Copy out the listing that follows, exact in every word, and skip the images.

-*-*-

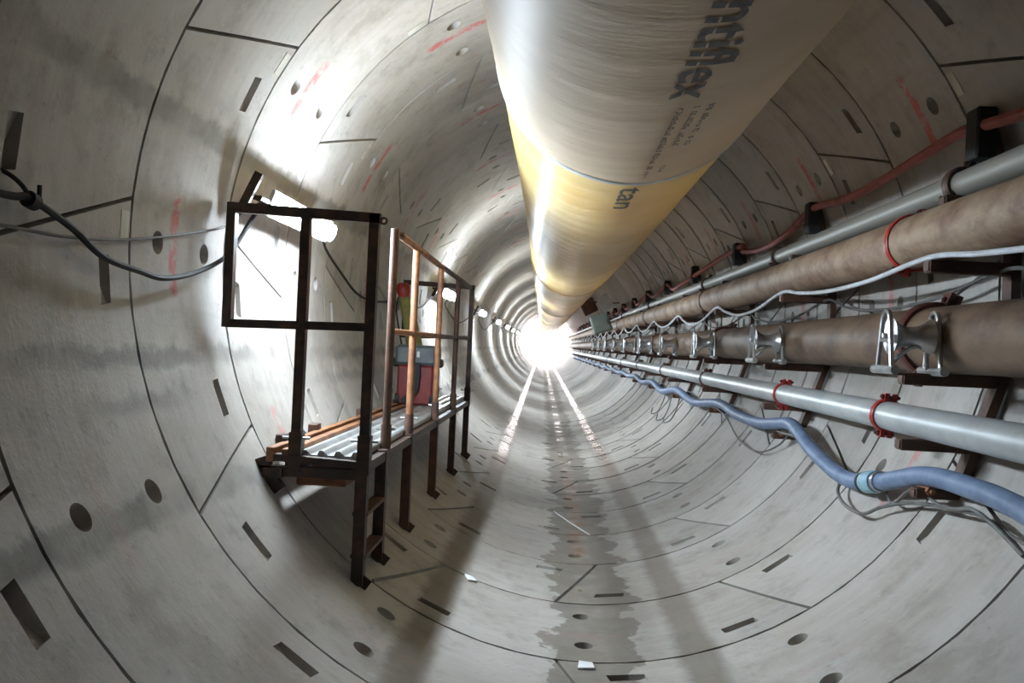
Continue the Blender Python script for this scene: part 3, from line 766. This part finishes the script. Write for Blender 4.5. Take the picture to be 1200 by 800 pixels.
# red box on the platform
def red_box():
    x0, x1, y0, y1, z = -1.655, -1.285, 7.60, 7.92, -.962
    root = thing('tool_box', 'red box with slate lid, white latches and black strap on platform', 'box', ((x0+x1)/2, (y0+y1)/2, z))
    bm = NB(); box(bm, (x0+.02, y0, z), (x1-.02, y1, z+.36), .02); part(root, 'body', bm, 'red_box')
    bm = NB(); box(bm, (x0, y0-.02, z+.36), (x1, y1+.02, z+.54), .025); lid = part(root, 'lid', bm, 'slate')
    bm = NB(); box(bm, (x0-.03, y0+.02, z+.34), (x1+.03, y1-.02, z+.42), .015); part(root, 'rim', bm, 'black')
    for x in (-1.49, -1.445):
        bm = NB(); box(bm, (x-.012, y0-.032, z+.43), (x+.012, y0-.018, z+.485), .003); part(lid, 'latch', bm, 'latch')
    bm = NB(); pts = [(-1.45, y0-.03, z+.37), (-1.45, y0-.035, z+.25), (-1.47, y0-.04, z+.13), (-1.57, y0-.03, z+.03)]
    sweep(bm, spline(pts, 6), rect(.055, .018), up=(0, 1, 0)); part(root, 'strap', bm, 'black')
    for x in (x0+.03, x1-.03):
        bm = NB(); lathe(bm, [(-.02, .012), (-.02, .05), (.02, .05), (.02, .012)], (1, 0, 0), (x, y0+.03, z+.05), 16); part(root, 'wheel', bm, 'black')
red_box()

# olive cover leaning on the wall above the box
ol = thing('long_bag', 'long olive yellow bag with dark red top leaning behind the railing', 'bag', (-1.58, 8.15, -.962))
def loft(rows):
    bm = NB(); prev = None
    for cx, cy, cz, hx, hy in rows:
        ring = [bm.verts.new((cx+hx*math.cos(a)*(1 if abs(math.cos(a)) < .8 else .9), cy+hy*math.sin(a), cz)) for a in [2*PI*i/16 for i in range(16)]]
        if prev:
            for j in range(16): bm.faces.new((prev[j], prev[(j+1) % 16], ring[(j+1) % 16], ring[j]))
        else: bm.faces.new(ring)
        prev = ring
    bm.faces.new(prev[::-1]); return bm
part(ol, 'sleeve', loft([(-1.56, 8.15, -.962, .10, .05), (-1.56, 8.15, -.80, .092, .05), (-1.575, 8.15, -.45, .090, .045), (-1.63, 8.14, -.2, .08, .04), (-1.69, 8.13, .02, .068, .035), (-1.70, 8.125, 0.05, .045, .03)]), 'olive', 60)
part(ol, 'top', loft([(-1.70, 8.125, .03, .055, .04), (-1.705, 8.12, .08, .075, .05), (-1.71, 8.12, .145, .072, .045), (-1.713, 8.12, .165, .04, .03)]), 'red_clamp', 60)
bm = NB(); tube(bm, spline([(-1.74, 8.13, .08), (-1.77, 8.15, -.1), (-1.70, 8.15, -.45), (-1.66, 8.15, -.7)], 5), .008, 8); part(ol, 'cord', bm, 'black')

# ------------------------------------------------------------------ scraps on the floor
def scrap(label, x, y, sx, sy, rot):
    z = -math.sqrt(R*R-x*x); n = Vector((-x, 0, -z)).normalized(); t = Vector((n.z, 0, -n.x))
    e = Vector((0, 1, 0)); a = t*math.cos(rot)+e*math.sin(rot); b = e*math.cos(rot)-t*math.sin(rot); c = Vector((x, y, z))+n*.008
    bm = NB(); q = [(-1, -1), (1, -.9), (.85, 1), (-.8, .95)]
    lo = [bm.verts.new(c+a*u*sx/2+b*v*sy/2) for u, v in q]; hi = [bm.verts.new(c+a*u*sx/2+b*v*sy/2+n*(.004+.006*(i % 2))) for i, (u, v) in enumerate(q)]
    bm.faces.new(lo); bm.faces.new(hi[::-1])
    for i in range(4): bm.faces.new((lo[i], lo[(i+1) % 4], hi[(i+1) % 4], hi[i]))
    single('paper_scrap', bm, 'paper', label, 'paper', tuple(c), 'white scraps on the tunnel floor')
scrap('white paper scrap on the wet invert nearest the camera', 0.0, 4.36, .085, .09, 0)
scrap('white scrap on the floor right of the platform ladder', -.70, 5.38, .07, .08, .5)

# ------------------------------------------------------------------ clutter deep in on the right
def cabinet(label, c, sx, sy, sz, mat, rot):
    root = thing('control_cabinet', label, 'cabinet', (0, 0, 0))
    bm = NB(); box(bm, (-sx/2, -sy/2, -sz/2), (sx/2, sy/2, sz/2), .02); part(root, 'body', bm, mat)
    bm = NB(); box(bm, (-sx*.44, -sy/2-.02, -sz*.44), (sx*.44, -sy/2+.005, sz*.44), .01); d = part(root, 'door', bm, mat)
    bm = NB(); box(bm, (sx*.32, -sy/2-.05, -.06), (sx*.36, -sy/2-.015, .06), .004); part(d, 'handle', bm, 'black')
    bm = NB(); bar(bm, (0, sy*.3, 0), (sx*1.05, sy*.3, .05), .05, .05); part(root, 'support_arm', bm, 'brown_steel')
    root.location = c; root.rotation_euler = (0, rot, 0)
cabinet('grey green cabinet tilted among the pipes deep in the tunnel', (.86, 21, .24), .46, .3, .46, 'cabinet', -.35)
cabinet('brown box fixed above the grey green cabinet by the far duct', (.86, 29.5, 1.05), .5, .4, .5, 'brown_steel', -.5)
wb = thing('white_board', 'small white board tilted beside the far end of the duct', 'board', (1.11, 24, .91))
bm = NB(); bar(bm, (.98, 24, 1.10), (1.24, 24, .72), .02, .34, up=(0, 0, 1)); part(wb, 'panel', bm, 'white')
bm = NB(); bar(bm, (1.12, 24.02, .90), (1.52, 24.02, .93), .03, .03); part(wb, 'support_arm', bm, 'brown_steel')

for o in list(bpy.data.objects):
    if '_o' in o.keys(): del o['_o']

-*-*-

**COMPLETE OUTPUT**
Continue the Blender Python script for this scene: part 3, from line 766. This part finishes the script. Write for Blender 4.5. Take the picture to be 1200 by 800 pixels.
# red box on the platform
def red_box():
    x0, x1, y0, y1, z = -1.655, -1.285, 7.60, 7.92, -.962
    root = thing('tool_box', 'red box with slate lid, white latches and black strap on platform', 'box', ((x0+x1)/2, (y0+y1)/2, z))
    bm = NB(); box(bm, (x0+.02, y0, z), (x1-.02, y1, z+.36), .02); part(root, 'body', bm, 'red_box')
    bm = NB(); box(bm, (x0, y0-.02, z+.36), (x1, y1+.02, z+.54), .025); lid = part(root, 'lid', bm, 'slate')
    bm = NB(); box(bm, (x0-.03, y0+.02, z+.34), (x1+.03, y1-.02, z+.42), .015); part(root, 'rim', bm, 'black')
    for x in (-1.49, -1.445):
        bm = NB(); box(bm, (x-.012, y0-.032, z+.43), (x+.012, y0-.018, z+.485), .003); part(lid, 'latch', bm, 'latch')
    bm = NB(); pts = [(-1.45, y0-.03, z+.37), (-1.45, y0-.035, z+.25), (-1.47, y0-.04, z+.13), (-1.57, y0-.03, z+.03)]
    sweep(bm, spline(pts, 6), rect(.055, .018), up=(0, 1, 0)); part(root, 'strap', bm, 'black')
    for x in (x0+.03, x1-.03):
        bm = NB(); lathe(bm, [(-.02, .012), (-.02, .05), (.02, .05), (.02, .012)], (1, 0, 0), (x, y0+.03, z+.05), 16); part(root, 'wheel', bm, 'black')
red_box()

# olive cover leaning on the wall above the box
ol = thing('long_bag', 'long olive yellow bag with dark red top leaning behind the railing', 'bag', (-1.58, 8.15, -.962))
def loft(rows):
    bm = NB(); prev = None
    for cx, cy, cz, hx, hy in rows:
        ring = [bm.verts.new((cx+hx*math.cos(a)*(1 if abs(math.cos(a)) < .8 else .9), cy+hy*math.sin(a), cz)) for a in [2*PI*i/16 for i in range(16)]]
        if prev:
            for j in range(16): bm.faces.new((prev[j], prev[(j+1) % 16], ring[(j+1) % 16], ring[j]))
        else: bm.faces.new(ring)
        prev = ring
    bm.faces.new(prev[::-1]); return bm
part(ol, 'sleeve', loft([(-1.56, 8.15, -.962, .10, .05), (-1.56, 8.15, -.80, .092, .05), (-1.575, 8.15, -.45, .090, .045), (-1.63, 8.14, -.2, .08, .04), (-1.69, 8.13, .02, .068, .035), (-1.70, 8.125, 0.05, .045, .03)]), 'olive', 60)
part(ol, 'top', loft([(-1.70, 8.125, .03, .055, .04), (-1.705, 8.12, .08, .075, .05), (-1.71, 8.12, .145, .072, .045), (-1.713, 8.12, .165, .04, .03)]), 'red_clamp', 60)
bm = NB(); tube(bm, spline([(-1.74, 8.13, .08), (-1.77, 8.15, -.1), (-1.70, 8.15, -.45), (-1.66, 8.15, -.7)], 5), .008, 8); part(ol, 'cord', bm, 'black')

# ------------------------------------------------------------------ scraps on the floor
def scrap(label, x, y, sx, sy, rot):
    z = -math.sqrt(R*R-x*x); n = Vector((-x, 0, -z)).normalized(); t = Vector((n.z, 0, -n.x))
    e = Vector((0, 1, 0)); a = t*math.cos(rot)+e*math.sin(rot); b = e*math.cos(rot)-t*math.sin(rot); c = Vector((x, y, z))+n*.008
    bm = NB(); q = [(-1, -1), (1, -.9), (.85, 1), (-.8, .95)]
    lo = [bm.verts.new(c+a*u*sx/2+b*v*sy/2) for u, v in q]; hi = [bm.verts.new(c+a*u*sx/2+b*v*sy/2+n*(.004+.006*(i % 2))) for i, (u, v) in enumerate(q)]
    bm.faces.new(lo); bm.faces.new(hi[::-1])
    for i in range(4): bm.faces.new((lo[i], lo[(i+1) % 4], hi[(i+1) % 4], hi[i]))
    single('paper_scrap', bm, 'paper', label, 'paper', tuple(c), 'white scraps on the tunnel floor')
scrap('white paper scrap on the wet invert nearest the camera', 0.0, 4.36, .085, .09, 0)
scrap('white scrap on the floor right of the platform ladder', -.70, 5.38, .07, .08, .5)

# ------------------------------------------------------------------ clutter deep in on the right
def cabinet(label, c, sx, sy, sz, mat, rot):
    root = thing('control_cabinet', label, 'cabinet', (0, 0, 0))
    bm = NB(); box(bm, (-sx/2, -sy/2, -sz/2), (sx/2, sy/2, sz/2), .02); part(root, 'body', bm, mat)
    bm = NB(); box(bm, (-sx*.44, -sy/2-.02, -sz*.44), (sx*.44, -sy/2+.005, sz*.44), .01); d = part(root, 'door', bm, mat)
    bm = NB(); box(bm, (sx*.32, -sy/2-.05, -.06), (sx*.36, -sy/2-.015, .06), .004); part(d, 'handle', bm, 'black')
    bm = NB(); bar(bm, (0, sy*.3, 0), (sx*1.05, sy*.3, .05), .05, .05); part(root, 'support_arm', bm, 'brown_steel')
    root.location = c; root.rotation_euler = (0, rot, 0)
cabinet('grey green cabinet tilted among the pipes deep in the tunnel', (.86, 21, .24), .46, .3, .46, 'cabinet', -.35)
cabinet('brown box fixed above the grey green cabinet by the far duct', (.86, 29.5, 1.05), .5, .4, .5, 'brown_steel', -.5)
wb = thing('white_board', 'small white board tilted beside the far end of the duct', 'board', (1.11, 24, .91))
bm = NB(); bar(bm, (.98, 24, 1.10), (1.24, 24, .72), .02, .34, up=(0, 0, 1)); part(wb, 'panel', bm, 'white')
bm = NB(); bar(bm, (1.12, 24.02, .90), (1.52, 24.02, .93), .03, .03); part(wb, 'support_arm', bm, 'brown_steel')

for o in list(bpy.data.objects):
    if '_o' in o.keys(): del o['_o']